● What to do
Below are the records; collect from them each line containing the string "follow".

● Data lines
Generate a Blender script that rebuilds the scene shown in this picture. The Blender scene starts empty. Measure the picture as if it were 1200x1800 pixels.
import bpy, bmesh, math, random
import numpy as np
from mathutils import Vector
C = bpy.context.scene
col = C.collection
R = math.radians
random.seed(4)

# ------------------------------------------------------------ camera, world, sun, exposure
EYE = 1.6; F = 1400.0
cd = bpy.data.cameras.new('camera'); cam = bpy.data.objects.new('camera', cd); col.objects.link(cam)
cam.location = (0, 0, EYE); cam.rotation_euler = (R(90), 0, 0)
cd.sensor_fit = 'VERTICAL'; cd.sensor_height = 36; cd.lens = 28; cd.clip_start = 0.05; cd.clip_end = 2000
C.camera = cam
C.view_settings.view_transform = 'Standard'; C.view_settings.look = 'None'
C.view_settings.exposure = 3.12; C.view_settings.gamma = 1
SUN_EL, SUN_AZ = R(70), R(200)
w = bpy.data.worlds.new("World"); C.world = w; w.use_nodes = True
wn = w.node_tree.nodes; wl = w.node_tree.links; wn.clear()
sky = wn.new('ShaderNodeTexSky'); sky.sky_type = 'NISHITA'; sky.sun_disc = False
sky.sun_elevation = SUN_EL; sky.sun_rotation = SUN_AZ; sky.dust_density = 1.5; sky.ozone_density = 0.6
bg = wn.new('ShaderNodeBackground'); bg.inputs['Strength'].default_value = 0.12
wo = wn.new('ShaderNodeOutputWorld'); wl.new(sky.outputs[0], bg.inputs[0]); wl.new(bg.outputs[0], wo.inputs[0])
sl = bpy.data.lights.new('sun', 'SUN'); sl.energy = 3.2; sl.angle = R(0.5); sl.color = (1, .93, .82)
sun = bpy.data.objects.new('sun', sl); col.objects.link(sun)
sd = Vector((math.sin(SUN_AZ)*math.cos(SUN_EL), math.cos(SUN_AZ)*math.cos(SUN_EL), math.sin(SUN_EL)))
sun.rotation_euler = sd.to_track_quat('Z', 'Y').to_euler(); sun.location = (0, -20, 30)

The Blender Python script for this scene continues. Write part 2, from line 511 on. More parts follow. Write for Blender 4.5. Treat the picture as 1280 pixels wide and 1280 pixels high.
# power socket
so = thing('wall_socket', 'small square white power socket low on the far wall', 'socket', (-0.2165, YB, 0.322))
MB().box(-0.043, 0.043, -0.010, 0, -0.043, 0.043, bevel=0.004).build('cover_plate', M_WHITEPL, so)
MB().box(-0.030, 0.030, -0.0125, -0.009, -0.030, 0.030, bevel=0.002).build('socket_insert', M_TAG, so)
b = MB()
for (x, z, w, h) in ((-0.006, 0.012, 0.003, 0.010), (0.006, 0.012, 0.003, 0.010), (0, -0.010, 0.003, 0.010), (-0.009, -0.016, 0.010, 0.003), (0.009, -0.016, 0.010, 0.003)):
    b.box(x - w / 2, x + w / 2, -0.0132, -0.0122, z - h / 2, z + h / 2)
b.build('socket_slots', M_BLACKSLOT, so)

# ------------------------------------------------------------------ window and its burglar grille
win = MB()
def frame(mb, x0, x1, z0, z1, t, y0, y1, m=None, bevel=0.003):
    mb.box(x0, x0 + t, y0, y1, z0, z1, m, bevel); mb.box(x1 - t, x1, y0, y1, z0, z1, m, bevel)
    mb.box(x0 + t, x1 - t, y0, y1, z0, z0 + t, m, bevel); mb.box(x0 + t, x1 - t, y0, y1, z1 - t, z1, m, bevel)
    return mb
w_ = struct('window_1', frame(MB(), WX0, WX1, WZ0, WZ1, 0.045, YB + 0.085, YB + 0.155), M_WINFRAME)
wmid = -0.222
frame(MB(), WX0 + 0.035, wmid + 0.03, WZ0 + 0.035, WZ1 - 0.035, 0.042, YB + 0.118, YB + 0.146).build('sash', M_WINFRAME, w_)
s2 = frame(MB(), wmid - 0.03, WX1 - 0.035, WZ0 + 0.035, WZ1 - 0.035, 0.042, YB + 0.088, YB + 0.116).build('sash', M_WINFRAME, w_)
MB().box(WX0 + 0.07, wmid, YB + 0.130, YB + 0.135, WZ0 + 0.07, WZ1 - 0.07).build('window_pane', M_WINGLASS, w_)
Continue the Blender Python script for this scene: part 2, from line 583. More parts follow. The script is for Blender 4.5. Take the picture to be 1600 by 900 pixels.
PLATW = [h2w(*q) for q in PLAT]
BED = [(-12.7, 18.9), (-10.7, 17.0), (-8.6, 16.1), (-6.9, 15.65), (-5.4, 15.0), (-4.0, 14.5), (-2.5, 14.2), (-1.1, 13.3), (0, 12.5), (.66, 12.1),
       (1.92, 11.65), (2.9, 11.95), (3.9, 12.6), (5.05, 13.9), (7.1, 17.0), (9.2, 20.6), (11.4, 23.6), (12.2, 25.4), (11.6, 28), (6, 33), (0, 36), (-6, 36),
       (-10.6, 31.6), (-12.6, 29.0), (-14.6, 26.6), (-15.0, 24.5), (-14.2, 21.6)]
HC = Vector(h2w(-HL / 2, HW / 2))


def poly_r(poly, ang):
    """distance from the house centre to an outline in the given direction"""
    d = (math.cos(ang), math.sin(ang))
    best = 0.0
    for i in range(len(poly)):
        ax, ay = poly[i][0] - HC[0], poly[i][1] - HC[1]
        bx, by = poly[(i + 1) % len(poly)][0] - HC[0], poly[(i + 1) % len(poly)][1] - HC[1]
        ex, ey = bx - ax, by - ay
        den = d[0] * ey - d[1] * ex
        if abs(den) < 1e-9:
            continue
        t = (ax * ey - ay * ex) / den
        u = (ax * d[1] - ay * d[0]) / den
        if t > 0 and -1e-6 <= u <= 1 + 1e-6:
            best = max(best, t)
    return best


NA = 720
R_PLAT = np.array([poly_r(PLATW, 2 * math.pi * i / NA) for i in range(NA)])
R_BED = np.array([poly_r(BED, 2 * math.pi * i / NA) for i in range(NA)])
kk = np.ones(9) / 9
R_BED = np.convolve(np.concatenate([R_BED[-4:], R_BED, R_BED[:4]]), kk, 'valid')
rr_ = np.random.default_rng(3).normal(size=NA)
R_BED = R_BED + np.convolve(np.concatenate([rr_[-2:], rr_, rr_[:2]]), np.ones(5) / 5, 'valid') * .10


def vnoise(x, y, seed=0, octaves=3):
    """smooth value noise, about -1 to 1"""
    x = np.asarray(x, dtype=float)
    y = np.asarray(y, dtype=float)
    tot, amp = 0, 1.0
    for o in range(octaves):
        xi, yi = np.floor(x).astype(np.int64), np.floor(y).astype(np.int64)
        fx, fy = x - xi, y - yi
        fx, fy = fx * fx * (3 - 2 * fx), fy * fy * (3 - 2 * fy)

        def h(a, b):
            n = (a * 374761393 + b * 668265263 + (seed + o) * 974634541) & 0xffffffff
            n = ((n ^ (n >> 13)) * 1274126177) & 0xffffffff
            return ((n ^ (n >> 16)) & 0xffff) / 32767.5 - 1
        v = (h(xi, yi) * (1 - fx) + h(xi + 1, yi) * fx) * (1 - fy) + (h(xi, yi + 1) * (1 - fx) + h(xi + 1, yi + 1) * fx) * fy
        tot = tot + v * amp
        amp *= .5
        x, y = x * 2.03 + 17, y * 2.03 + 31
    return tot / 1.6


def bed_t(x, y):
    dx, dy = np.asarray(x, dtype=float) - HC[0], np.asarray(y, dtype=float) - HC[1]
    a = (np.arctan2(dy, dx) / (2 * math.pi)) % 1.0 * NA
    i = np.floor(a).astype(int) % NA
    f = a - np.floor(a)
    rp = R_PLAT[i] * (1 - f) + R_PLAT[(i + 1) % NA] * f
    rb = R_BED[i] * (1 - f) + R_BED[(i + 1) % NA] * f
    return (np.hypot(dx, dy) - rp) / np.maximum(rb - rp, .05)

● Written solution
The Blender Python script for this scene continues. Write part 2, from line 511 on. More parts follow. Write for Blender 4.5. Treat the picture as 1280 pixels wide and 1280 pixels high.
Continue the Blender Python script for this scene: part 2, from line 583. More parts follow. The script is for Blender 4.5. Take the picture to be 1600 by 900 pixels.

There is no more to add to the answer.